Pero seamos justos: en realidad Kafka odia pero ama al padre. No quiere sólo herir el pecho paterno con un puñal de rencores, sino depositar lamentos allí. Lamentos que el padre (por excesos quizá de virilidad victoriana) cree que deben regar únicamente los senos frágilmente femeninos de la madre. Pero también el amplio y rotundo pecho paterno podría servir para llorar y encontrar consuelo, sólo que en tiempos de imperio Austro-húngaro y sus inmediatos herederos, los hombres no lloraban, como tampoco lo es mucho llorar ahora. El pecho del hombre sólo servía para cubrirlo de pólvora y de gloria.

Y en otras partes del mismo texto añade:

“También es cierto que apenas alguna vez me has golpeado realmente.
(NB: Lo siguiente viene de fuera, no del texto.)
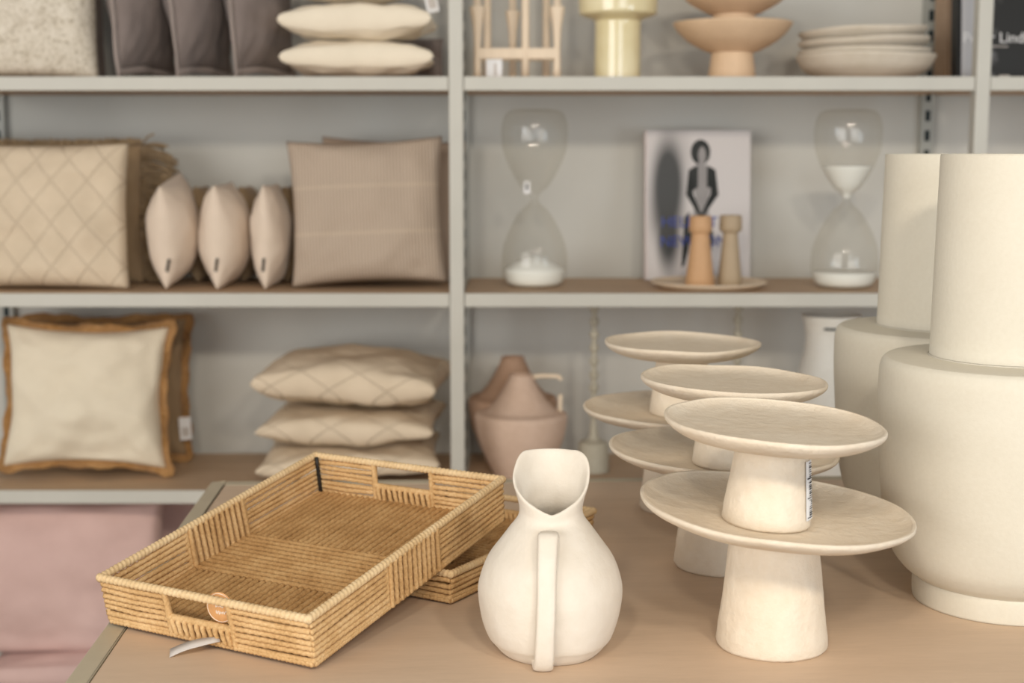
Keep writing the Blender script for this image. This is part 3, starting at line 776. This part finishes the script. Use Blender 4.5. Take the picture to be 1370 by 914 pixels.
def cushion(name, label, loc, w, h, t, mat, rot=(0, 0, 0), group=None, seed=0, lying=False, pinch=.06, wr=.006, puff=.42, trim=None, tagpos=None, labelpos=None, trimmat=None, sag=0, flange=None):
    parts = trim or tagpos or labelpos or flange
    m, tr = pillow_mesh(w, h, t, pinch, seed, lying, wr=wr, puff=puff)
    if not parts:
        o = m.build(name, mat); o.location = loc; o.rotation_euler = rot
        return tag(o, label, 'cushion', group)
    T = thing(name, label, 'cushion', loc, 0, group, rot)
    m.build('cover', mat, T)
    rnd = random.Random(seed * 13 + 5)
    B = border(w, h, pinch, 60)
    if flange:
        m = MB(); P = []
        for (x, z, u, v) in B:
            ny = noise.noise(Vector((u * 2.5 + seed, v * 2.5, 3))) * .006
            s = 1 + flange / (w / 2) * .9; s2 = 1 + flange / (h / 2) * .9
            e0 = noise.noise(Vector((u * 2 + seed, v * 2, 7))) * wr * .9
            P.append(tr([(x * .97, e0 + .002, z * .97), (x * s, e0 + ny + .001, z * s2), (x * s, e0 + ny - .001, z * s2), (x * .97, e0 - .002, z * .97)]))
        m.grid(P, wrapu=True, wrapv=True); m.build('flange', trimmat or mat, T)
    if trim == 'ruffle':
        m = MB(); P = []
        for i, (x, z, u, v) in enumerate(B):
            ang = i * .9; L = .015 + .0025 * math.sin(i * .21 + seed) + .0015 * math.sin(i * .55) + rnd.uniform(-.001, .001)
            nx, nz_ = (u if abs(u) > .999 else u * .25), (v if abs(v) > .999 else v * .25)
            ln = math.hypot(nx, nz_); nx /= ln; nz_ /= ln
            wv = .014 * math.sin(i * .24 + seed) ; e0 = noise.noise(Vector((u * 2 + seed, v * 2, 7))) * wr * .9
            row = []
            for q in np.linspace(0, 1, 6): row.append((x * .985 + nx * L * q, e0 + wv * q + .004, z * .985 + nz_ * L * q))
            for q in np.linspace(1, 0, 6): row.append((x * .985 + nx * L * q, e0 + wv * q - .004, z * .985 + nz_ * L * q))
            P.append(tr([row])[0])
        m.grid(P, wrapu=True, wrapv=True); m.build('ruffle_trim', trimmat, T)
    if trim == 'fringe':
        m = MB()
        B2 = border(w, h, pinch, 260)
        for (x, z, u, v) in B2:
            if v < -.99: continue
            nx, nz_ = (u if abs(u) > .999 else u * .15), (v if abs(v) > .999 else v * .15)
            ln = math.hypot(nx, nz_); nx /= ln; nz_ /= ln
            L = rnd.uniform(.050, .075) * (1 if abs(nx) > .7 else .32); dr = rnd.uniform(-.25, .35); sy = rnd.uniform(-.45, .15); L *= .8 if abs(u * v) > .9 else 1
            pts = []
            for q in np.linspace(0, 1, 5):
                pts.append((x * .985 + nx * L * q - nz_ * dr * L * q * .6, sy * L * q + .004 * math.sin(q * 5 + dr * 9), z * .985 + nz_ * L * q + nx * dr * L * q * .6 - .35 * L * q * q)); pts[-1] = pts[-1][:2] + (max(pts[-1][2], -h / 2 + .002 + rnd.random() * .01),)
            m.rope(tr([pts])[0], .0021, amp=0, seg=5, step=.012)
        m.build('fringe', trimmat, T)
    if tagpos:
        for (dx, dy, dz, a) in ([tagpos] if not isinstance(tagpos, list) else tagpos):
            m = MB(); m.box((-.011, -.0006, -.022), (.011, .0006, .022)); m.box((-.007, -.0011, -.015), (.007, -.0006, .002), 1)
            o = m.build('price_tag', [M['paper'], M['greypaper']], T, False); o.location = (dx, dy, dz); o.rotation_euler = a; o['label'] = 'white price tag'
    if labelpos:
        (dx, dy, dz, a) = labelpos
        m = MB(); m.box((-.0024, -.0008, -.012), (.0024, .0008, .012)); o = m.build('sewn_label', M['label'], T, False); o.location = (dx, dy, dz); o.rotation_euler = a; o['label'] = 'small dark sewn label'
    return T
def P3(px, Y, z): return (xx(px, 300 if z > .9 else 600, Y), Y, z)
gU, gM, gL = ZU + .001, ZM + .001, ZL + .001
# top shelf, left bay
w = .42
cushion('cushion', 'beige speckled boucle cushion in the upper left corner of the shelves', (xx(135, 100, 2.60) - w / 2 - .004, 2.60, gU), w, .36, .13, M['boucle'], (R_(-6), 0, 0), seed=1, pinch=.03, wr=.008)
for i, (px, a, lab) in enumerate(((158, 75, 'charcoal velvet cushion standing on edge beside the speckled boucle cushion'), (236, 74, 'charcoal velvet cushion standing on edge, middle of three'), (314, 70, 'charcoal velvet cushion standing on edge beside the cream cushion stack'))):
    Y = 2.655; xf = xx(px, 100, 2.55)
    cushion('cushion', lab, (xf + .105 * math.cos(R_(a)), Y, gU + .014), .20, .34, .098, M['charcoal'], (R_(-5), 0, R_(a)), 'charcoal cushions standing on edge', 10 + i, False, .07, .007, .62, flange=.013, trimmat=M['charflange'])
cushion('cushion', 'dark grey cushion just showing behind the speckled boucle cushion', (xx(134, 100, 2.76) - .10, 2.765, gU), .22, .33, .07, M['charcoal'], (0, 0, 0), seed=17, pinch=.03)
z = gU
for i, (dx, t, lab) in enumerate(((0, .062, 'cream cotton cushion at the bottom of the top-shelf stack'), (.002, .066, 'cream cotton cushion in the middle of the top-shelf stack'), (-.002, .07, 'cream cotton cushion on top of the top-shelf stack'))):
    cushion('cushion', lab, (xx(481, 100, 2.61) + dx, 2.61, z), .272, .19, t, M['cream'], (0, R_(-.5), R_(3 - 3 * i)), 'cream cushions stacked on the top shelf', 20 + i, True, .15, .004, .27,
            tagpos=(.132, -.07, .066, (0, R_(-14), R_(20))) if i == 1 else None)
    z += t * 1.0 + .0045
cushion('cushion', 'small dark grey cushion behind the cream stack on the top shelf', (xx(555, 100, 2.765), 2.765, gU), .11, .085, .06, M['charcoal'], (0, 0, 0), seed=29, pinch=.04)
# middle shelf, left bay
w = .345
qx = xx(172, 390, 2.56) - w / 2 - .002
cushion('cushion', 'beige diamond-quilted cushion standing in front on the middle shelf', (qx, 2.582, gM + .001), w, .264, .105, M['quilt'], (R_(-5), 0, R_(-2)), seed=31, pinch=.035, wr=.007, puff=.36)
cushion('cushion', 'brown long-fringed cushion standing behind the diamond-quilted one', (qx - .004, 2.71, gM + .001), w, .262, .08, M['brownlinen'], (R_(-3), 0, R_(-2)), seed=33, pinch=.03, wr=.006, trim='fringe', trimmat=M['fringe'])
for i, (px, wd) in enumerate(((237, .094), (303, .094), (365, .074))):
    Y = 2.645; lab = ['first', 'second', 'third'][i]
    cushion('cushion', 'small oat linen cushion standing edge-on with dark label, %s from the quilted cushion' % lab, (xx(px, 385, Y), Y, gM), .17, .188, wd, M['oat'], (0, R_((8, 1, 0)[i]), R_(-90)), 'small oat cushions standing edge-on', 41 + i, False, .025, .003, .58,
            labelpos=(.0845, (.006, .000, -.002)[i], .045, (0, R_((14, 9, 6)[i]), R_(90))))
for i, px in enumerate((272, 331, 388)):
    Y = 2.765; lab = ['left', 'middle', 'right'][i]
    cushion('cushion', 'small brown linen cushion at the back behind the oat ones, %s of three' % {'left': 'leftmost', 'middle': 'middle', 'right': 'rightmost'}[lab], (xx(px, 385, Y), Y + .01, gM), .10, .182, .07, M['brownlinen'], (0, 0, R_(-90)), 'small brown cushions behind the oat ones', 51 + i, False, .03, .003)
w = .285
cushion('cushion', 'taupe ribbed cushion standing in front beside the middle shelf post', (xx(494, 390, 2.585), 2.60, gM + .001), w, .268, .115, M['rib'], (R_(-6), R_(-2), R_(1)), seed=61, pinch=.065, wr=.006, puff=.34)
cushion('cushion', 'plain taupe cushion standing behind the ribbed cushion', (xx(520, 390, 2.70), 2.72, gM + .001), .275, .268, .08, M['taupe'], (R_(-4), R_(2), R_(-2)), seed=63, pinch=.05, wr=.006)
# lower shelf, left bay
w = .315
cushion('cushion', 'cream linen cushion with brown ruffled edge, in front on the lower shelf', (xx(109, 600, 2.58), 2.60, gL + .012), w - .012, .268, .12, M['cream2'], (R_(-8), R_(1.5), R_(3)), seed=71, pinch=.11, wr=.009, puff=.36, trim='ruffle', trimmat=M['jute'])
cushion('cushion', 'brown ruffle-edged cushion standing directly behind the cream linen one', (xx(134, 600, 2.69), 2.735, gL + .012), w, .27, .07, M['brownlinen'], (R_(-7), 0, R_(2)), seed=73, pinch=.07, wr=.008, trim='ruffle', trimmat=M['jute'], tagpos=(.158, -.03, .055, (0, R_(-4), R_(10))))
z = gL
for i, (px, w, t, rzz, lab) in enumerate(((470, .335, .064, 3, 'cream diamond-stitched cushion at the bottom of the lower-shelf stack'), (474, .325, .064, -2, 'cream diamond-stitched cushion in the middle of the lower-shelf stack'), (476, .338, .096, -4, 'plump cream diamond-stitched cushion on top of the lower-shelf stack'))):
    cushion('cushion', lab, (xx(px, 600, 2.63), 2.665, z), w, .30, t, M['diamond'], (0, R_((-1, 0, 2)[i]), R_(rzz)), 'cream cushions stacked on the lower shelf', 81 + i, True, .07, .006, .30)
    z += t * 1.0 + .0045
# bottom shelf: pink cushions
gB = ZB + .001
cushion('cushion', 'dusty pink cushion lying flat under the large pink ones', (-.69, 2.655, gB), .58, .28, .072, M['pink'], (0, 0, 0), seed=91, lying=True, pinch=.015, wr=.005, puff=.2)
cushion('cushion', 'large dusty pink velvet cushion standing below the lower shelf, bottom left', (xx(212, 780, 2.56) - .23, 2.60, gB + .061), .46, .292, .14, M['pink'], (R_(-4), 0, 0), seed=93, pinch=.03, wr=.008, puff=.3)
cushion('cushion', 'dusty pink cushion just showing behind the large pink one beside the table', (xx(258, 780, 2.70) - .22, 2.74, gB + .070), .44, .288, .10, M['pink'], (R_(-3), 0, 0), seed=95, pinch=.03, wr=.006)

# ------------------------------------------------------------------ set every cushion and book down on what carries it
bpy.context.view_layer.update()
def meshes(o): return ([o] if o.type == 'MESH' else []) + [q for c in o.children for q in meshes(c)]
def extent(o):
    P = []
    for q in meshes(o):
        a = np.empty(len(q.data.vertices) * 3); q.data.vertices.foreach_get('co', a); mw = np.array(q.matrix_world)
        P.append(a.reshape(-1, 3) @ mw[:3, :3].T + mw[:3, 3])
    P = np.concatenate(P); return P.min(0), P.max(0)
for o in list(S.objects):
    if o.parent is None and o.get('category') in ('cushion', 'book'):
        lo, hi = extent(o)
        for z in (ZU, ZM, ZL) + ((ZB,) if 'flat' in o['label'] else ()):
            if abs(lo[2] - z) < .025 or -.06 < lo[2] - z < 0: o.location.z += z + .0012 - lo[2]
        if hi[1] > YB - .02: o.location.y -= hi[1] - (YB - .02)

# ------------------------------------------------------------------ light
W = bpy.data.worlds.new('world'); S.world = W; W.use_nodes = True
wt = W.node_tree; bg = wt.nodes['Background']; bg.inputs[1].default_value = 1
tc = wt.nodes.new('ShaderNodeTexCoord'); sx = wt.nodes.new('ShaderNodeSeparateXYZ'); wr = wt.nodes.new('ShaderNodeValToRGB'); mr = wt.nodes.new('ShaderNodeMapRange')
wt.links.new(tc.outputs['Generated'], sx.inputs[0]); wt.links.new(sx.outputs[2], mr.inputs[0]); mr.inputs[1].default_value = -1; mr.inputs[2].default_value = 1
wt.links.new(mr.outputs[0], wr.inputs[0]); wt.links.new(wr.outputs[0], bg.inputs[0])
e = wr.color_ramp.elements; e.new(.5); e.new(.68)
for k_, (p_, c_) in enumerate(((0, (.26, .22, .18, 1)), (.46, (.50, .50, .50, 1)), (.66, (.36, .36, .37, 1)), (1, (.17, .15, .13, 1)))): e[k_].position = p_; e[k_].color = c_
def area(name, loc, target, size, power, col, sy=None):
    l = bpy.data.lights.new(name, 'AREA'); l.energy = power; l.color = col; l.size = size
    if sy: l.shape = 'RECTANGLE'; l.size_y = sy
    o = bpy.data.objects.new(name, l); COL.objects.link(o); o.location = loc
    o.rotation_euler = (Vector(target) - Vector(loc)).to_track_quat('-Z', 'Y').to_euler(); return o
area('window_light', (-2.3, -1.3, 1.30), (.1, 1.7, .95), 2.4, 62, (1, .99, .965), 1.6)
area('shop_light', (.9, -1.8, 1.35), (.3, 1.7, .95), 1.6, 22, (.84, .92, 1), 1.2)
for (x, y) in ((-.35, -.6), (.25, -.7), (.8, -.5)):
    area('ceiling_spot', (x, y, 2.15), (x * .9, 2.4, 1.0), .16, 11, (1, .90, .76))
area('side_daylight', (2.2, -.4, 1.0), (.5, 1.4, .85), 1.0, 13, (.74, .87, 1), .8)

# ------------------------------------------------------------------ camera
cam = bpy.data.cameras.new('camera'); co = bpy.data.objects.new('camera', cam); COL.objects.link(co)
co.location = (0, 0, CZ); co.rotation_euler = (PI / 2 - PITCH, 0, 0)
cam.sensor_fit = 'HORIZONTAL'; cam.sensor_width = 36; cam.lens = 36 * F / 1370
cam.clip_start = .02
cam.dof.use_dof = True; cam.dof.focus_distance = 1.36; cam.dof.aperture_fstop = 5.0
S.camera = co
S.view_settings.view_transform = 'Standard'; S.view_settings.look = 'None'; S.view_settings.exposure = 0; S.view_settings.gamma = 1
S.cycles.use_denoising = True
S.cycles.max_bounces = 8; S.cycles.transparent_max_bounces = 16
Pero ese gritar, ese enrojecer de tu rostro, ese desabrocharte rápidamente los tiradores que quedaban dispuestos en el respaldo de la silla; todo ello era casi peor para mí. Es como cuando uno va a ser ahorcado”.

El dolor y el resentimiento ¡tan frescos!, que trascienden esta líneas no parecen haber sido redactadas por un hombre de casi cuarenta años, sino por un tierno niño todavía recién humillado. La violencia del padre pesa sobre el casi cuarentón con tal fuerza y vivencia, porque en la “Carta al Padre” (escrita casi en vísperas de la muerte del literato) el tiempo que ha corrido desde que el progenitor amenazaba con pegar (y en el que vituperaba con acritud al infante) parece haberse coagulado. Porque en el inconsciente y en el espacio de los sentimientos, el paso del tiempo no cuenta.

La “Carta al Padre” debe ser prólogo obligado para todo aquel que intente bucear en los  textos kafkianos. Estos no se entienden plenamente y nos parecen a veces más absurdos que el teatro de Ionesco por no contar con el conocimiento de

este infierno confesional, de este texto maldito de esta carta-llaga que nos sumerge en la más  honda intimidad de un alma, en lo más sinuoso del yo profundo.

“Carta al Padre” es la antesala del infierno que Kafka y su progenitor fabricaron con odio, pero acaso amándose. Y que Franz convirtió en obra de arte por obra y gracia de su talento creador y genio imaginativo. Y también ¡y sobre todo!, para purgar el odio y los “malos” deseos edipianos que jamás se atrevió a externar abiertamente. Sublime catarsis.